The movement of metal against metal in your engine can cause a great deal of friction and heat, which is tough on even the most durable metal parts. Metal-on-metal parts require a steady supply of high-quality motor oil to ensure that they stay in solid working condition and well-lubricated; this ensures that the parts will not deteriorate before their standard lifecycle.

The oil pump is located below the oil pan and utilizes a range of different pressures in order to deliver the oil to the different parts of the engine that cannot operate without it. This process lowers the temperature in the cabin interior and keeps heat from damaging the parts and allows them to operate smoothly by reducing overall friction. The pump is a heavy-duty workhorse, but still requires a bit of maintenance to keep it in top condition.

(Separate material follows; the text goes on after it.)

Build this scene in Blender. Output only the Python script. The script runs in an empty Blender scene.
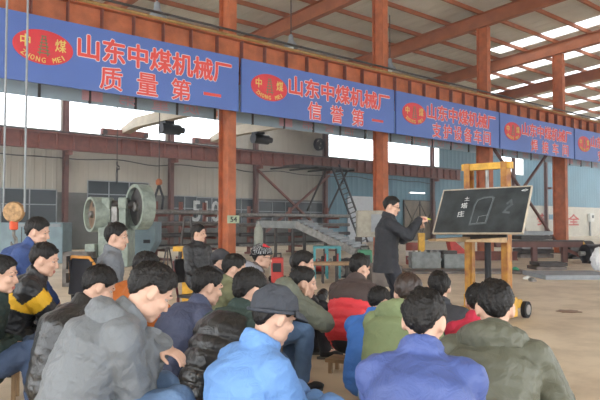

The most common types of oil pumps are rotary pumps and gear pumps. Here are a few things to keep in mind when looking for a reliable oil pump:

  • Rotary oil pumps: Rotary oil pumps are made up of two different rotors that mesh together: an inner rotor and an outer rotor. Oil is squeezed between the two rotors and forced back into the engine under pressure.

  • Gear oil pumps: Gear oil pumps work by utilizing two different gears; when these gears mesh together, the action of the teeth coming together forces the oil up and out, again under pressure, to the engine where it keeps everything well-lubricated.

  • New oil pumps: New oil pumps offer the best warranty from the manufacturer, but will set you back a pretty penny. These OEM parts cost up to several hundred dollars out of the box.

  • Remanufactured oil pumps: Remanufactured oil pumps are also available, and are generally of high quality. This option allows you to save a bit of money upfront, but you will need to be cautious and review the warranty to be sure the lower upfront cost isn’t offset by a short life-cycle for the part.

Keeping a highly-functioning oil pump on your car may be expensive, but it is the first line of defense for keeping your even-more-expensive engine running as expected.